South Plains Balloon Round-Up rises to occasion

by CHANEY ARNEY//Staff Writer

Not even the rain could keep the balloons on the ground and the people away.

Hundreds attended The Southwest Regional Balloon Club’s annual South Plains Balloon Round- Up on Sept. 10 and Sept. 11 at Buffalo Springs Lake.  The festivities began 7 a.m. both days, with a night flight on Saturday.  However, the flights were rained out Saturday morning.  Despite rain cancelations on Saturday, the balloons took flight Sunday morning and lasted about an hour and a half on the west side of the west end golf course.

There were a lot of things to do, even with the weather cancelations.  Many vendors came out, such as food, shaved ice, jewelry, and accessories.  There were also booths with games for the kids to enjoy.

There was a Balloon Glow on Saturday night, which many people enjoy attending because of the way the fire lights up the balloons and reflects off the water.  This year, there were more than 20 balloons that took part in the event, including some from New Mexico, Lubbock, and the surrounding area.  Kids and adults were fascinated by the many different and beautiful balloons.

There also were a large number of people who camped out to get a front-row seat to watching the balloons take flight.

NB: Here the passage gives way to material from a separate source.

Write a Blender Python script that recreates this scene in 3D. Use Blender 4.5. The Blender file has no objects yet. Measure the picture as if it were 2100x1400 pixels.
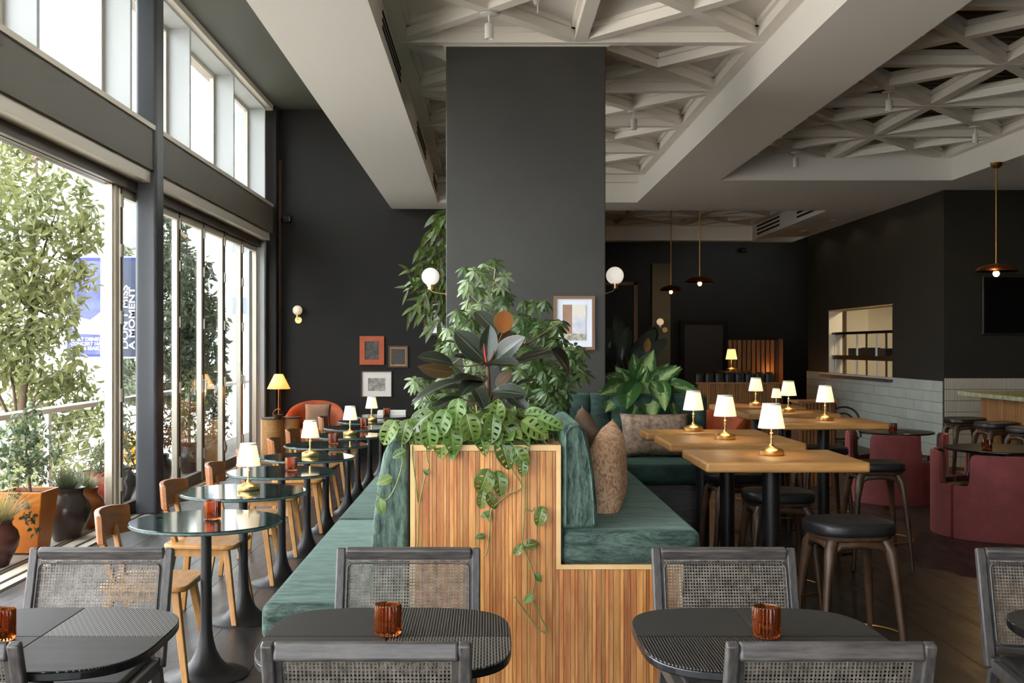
import bpy, bmesh, math, random
from mathutils import Vector, Matrix
random.seed(11)
S = bpy.context.scene
C = S.collection
PI = math.pi
R = random.uniform

# ------------------------------------------------------------------ camera, world, exposure
FPX = 2300.0                     # focal length in pixels of the 2100 px wide frame
EYE = 1.57
cd = bpy.data.cameras.new('camera')
cam = bpy.data.objects.new('camera', cd)
C.objects.link(cam)
cam.location = (0, 0, EYE)
cam.rotation_euler = (PI / 2, 0, 0)
cd.sensor_width = 36.0
cd.lens = 36.0 * FPX / 2100.0
cd.shift_x = 50.0 / 2100.0
cd.shift_y = 10.0 / 2100.0
cd.clip_end = 400
S.camera = cam

W = bpy.data.worlds.new('sky')
S.world = W
W.use_nodes = True
bg = W.node_tree.nodes['Background']
bg.inputs['Color'].default_value = (0.93, 0.97, 1.03, 1)
bg.inputs['Strength'].default_value = 3.4

S.view_settings.view_transform = 'Standard'
S.view_settings.look = 'None'
S.view_settings.exposure = 1.66
S.view_settings.gamma = 1.0
S.view_settings.use_curve_mapping = False
S.cycles.max_bounces = 6
S.cycles.diffuse_bounces = 4
S.cycles.glossy_bounces = 3
S.cycles.transmission_bounces = 5
S.cycles.transparent_max_bounces = 12
S.cycles.use_adaptive_sampling = True
S.cycles.adaptive_threshold = 0.06
S.cycles.adaptive_min_samples = 16
S.cycles.sample_clamp_indirect = 6.0
S.cycles.caustics_reflective = False
S.cycles.caustics_refractive = False


# ------------------------------------------------------------------ helpers
def lin(c):
    def f(v):
        v /= 255.0
        return v / 12.92 if v <= 0.04045 else ((v + 0.055) / 1.055) ** 2.4
    return (f(c[0]), f(c[1]), f(c[2]), 1.0)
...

Onlookers and crew help hot air balloons take flight at annual Balloon Round-Up on Sept. 10. CHANEY ARNEY/PLAINSMAN PRESS


One participant, Mary Ann Slagle-Poteet, has been a balloon pilot for more than 24 years, making her one of the most experienced female pilots in the area.

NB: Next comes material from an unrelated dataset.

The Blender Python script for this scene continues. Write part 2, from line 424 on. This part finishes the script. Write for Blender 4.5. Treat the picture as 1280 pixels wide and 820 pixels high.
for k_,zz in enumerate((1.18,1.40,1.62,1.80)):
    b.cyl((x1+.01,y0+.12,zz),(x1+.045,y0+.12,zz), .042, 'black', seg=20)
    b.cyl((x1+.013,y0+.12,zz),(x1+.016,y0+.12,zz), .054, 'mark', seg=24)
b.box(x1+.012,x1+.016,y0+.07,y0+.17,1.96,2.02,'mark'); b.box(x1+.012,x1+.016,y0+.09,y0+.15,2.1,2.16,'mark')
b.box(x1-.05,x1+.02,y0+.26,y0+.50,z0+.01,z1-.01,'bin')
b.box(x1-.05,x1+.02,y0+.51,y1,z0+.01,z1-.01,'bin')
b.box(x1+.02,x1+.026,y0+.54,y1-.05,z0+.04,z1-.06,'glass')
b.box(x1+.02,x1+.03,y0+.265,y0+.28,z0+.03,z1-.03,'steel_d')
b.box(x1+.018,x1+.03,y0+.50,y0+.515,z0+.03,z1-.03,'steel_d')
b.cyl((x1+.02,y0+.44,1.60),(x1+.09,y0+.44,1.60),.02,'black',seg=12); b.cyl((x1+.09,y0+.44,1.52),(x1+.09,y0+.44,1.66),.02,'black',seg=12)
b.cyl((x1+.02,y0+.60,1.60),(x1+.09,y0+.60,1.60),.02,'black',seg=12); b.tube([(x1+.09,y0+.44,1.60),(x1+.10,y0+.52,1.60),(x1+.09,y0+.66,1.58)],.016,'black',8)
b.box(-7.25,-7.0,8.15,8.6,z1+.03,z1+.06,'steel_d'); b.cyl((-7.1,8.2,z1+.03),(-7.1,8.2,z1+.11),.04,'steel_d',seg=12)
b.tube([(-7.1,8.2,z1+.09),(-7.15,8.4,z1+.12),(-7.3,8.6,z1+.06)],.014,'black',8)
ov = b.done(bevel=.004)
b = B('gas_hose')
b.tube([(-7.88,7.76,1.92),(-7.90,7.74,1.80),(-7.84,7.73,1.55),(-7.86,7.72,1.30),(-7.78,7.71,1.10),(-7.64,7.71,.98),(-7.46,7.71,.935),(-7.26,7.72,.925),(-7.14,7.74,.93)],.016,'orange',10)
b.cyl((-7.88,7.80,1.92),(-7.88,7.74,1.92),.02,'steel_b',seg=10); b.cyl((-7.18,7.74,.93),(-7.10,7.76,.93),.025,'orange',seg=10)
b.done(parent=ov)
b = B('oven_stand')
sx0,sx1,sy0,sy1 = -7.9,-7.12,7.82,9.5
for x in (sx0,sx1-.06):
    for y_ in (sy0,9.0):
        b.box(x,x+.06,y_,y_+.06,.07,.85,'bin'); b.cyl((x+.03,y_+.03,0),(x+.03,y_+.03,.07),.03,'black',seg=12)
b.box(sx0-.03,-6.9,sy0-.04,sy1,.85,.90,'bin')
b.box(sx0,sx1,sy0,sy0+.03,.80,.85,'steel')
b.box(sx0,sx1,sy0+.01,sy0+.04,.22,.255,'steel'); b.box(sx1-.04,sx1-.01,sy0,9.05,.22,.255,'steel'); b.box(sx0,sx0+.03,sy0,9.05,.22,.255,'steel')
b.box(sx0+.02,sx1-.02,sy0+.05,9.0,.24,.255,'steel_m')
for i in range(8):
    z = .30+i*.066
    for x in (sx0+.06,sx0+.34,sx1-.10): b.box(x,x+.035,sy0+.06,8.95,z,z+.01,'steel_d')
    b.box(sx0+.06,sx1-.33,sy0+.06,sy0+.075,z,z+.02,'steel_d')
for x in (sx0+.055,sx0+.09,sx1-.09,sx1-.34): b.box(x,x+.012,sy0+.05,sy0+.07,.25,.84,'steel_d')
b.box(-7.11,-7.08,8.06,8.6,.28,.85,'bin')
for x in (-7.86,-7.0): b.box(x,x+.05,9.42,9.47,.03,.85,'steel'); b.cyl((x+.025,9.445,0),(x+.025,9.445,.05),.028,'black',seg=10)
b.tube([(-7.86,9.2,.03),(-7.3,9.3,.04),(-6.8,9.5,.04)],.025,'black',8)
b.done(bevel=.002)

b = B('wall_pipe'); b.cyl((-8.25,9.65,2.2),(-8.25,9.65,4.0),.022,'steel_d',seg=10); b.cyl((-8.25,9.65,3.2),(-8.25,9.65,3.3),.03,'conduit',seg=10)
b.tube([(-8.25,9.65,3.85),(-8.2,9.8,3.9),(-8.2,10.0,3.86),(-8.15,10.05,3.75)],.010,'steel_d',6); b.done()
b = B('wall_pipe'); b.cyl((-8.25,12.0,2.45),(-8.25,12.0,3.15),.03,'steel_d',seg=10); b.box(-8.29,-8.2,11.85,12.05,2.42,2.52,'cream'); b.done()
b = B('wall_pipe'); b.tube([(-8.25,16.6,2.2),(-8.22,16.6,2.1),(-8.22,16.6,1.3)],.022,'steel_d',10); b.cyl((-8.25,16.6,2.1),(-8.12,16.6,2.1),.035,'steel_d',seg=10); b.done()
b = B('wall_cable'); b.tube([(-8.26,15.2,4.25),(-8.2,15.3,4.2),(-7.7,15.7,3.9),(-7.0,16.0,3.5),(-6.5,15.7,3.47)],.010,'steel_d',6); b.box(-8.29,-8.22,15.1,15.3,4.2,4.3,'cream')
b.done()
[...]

“The coolest thing about flying Hot Air Balloons are the people that [she] meets,” says Slagle-Poteet. 

Mary Ann and her husband, Tony Poteet, have been attending the event every year, and enjoy attending different Hot Air Balloon festivals through out the area.

Due to the wind picking up Sunday morning, not all the balloons were able to take flight.  Slagle-Poteet said that the wind was a big factor in flying the balloons.  Balloon pilots prefer the wind to be under 10 or 15 miles per hour.  She said that they have to land with the speed of the wind.

“So if the breeze picks up, it is called a sporting landing,” she added.

Poteet and her crew said that it is much easier to pack and unpack the balloon in the daylight rather than at night.  The majority of the pilots do the flying on the side as a hobby and go to many other Hot Air Balloon festivals, such as the Albuquerque Balloon Festival that happens every year.

It takes a lot of people to help unload and load the balloons.  Normally, each crew has at least five people helping with the process.  Once the balloons take flight, then the crew begins a chase, following the balloon to pick it up where ever it lands.  To be able to fly a balloon, you need a pilot’s license, the same license you would need to fly a plane, but with a different rating.

Despite the weather issues, there is no doubt people will continue to come from all over next year to see the balloons take flight again.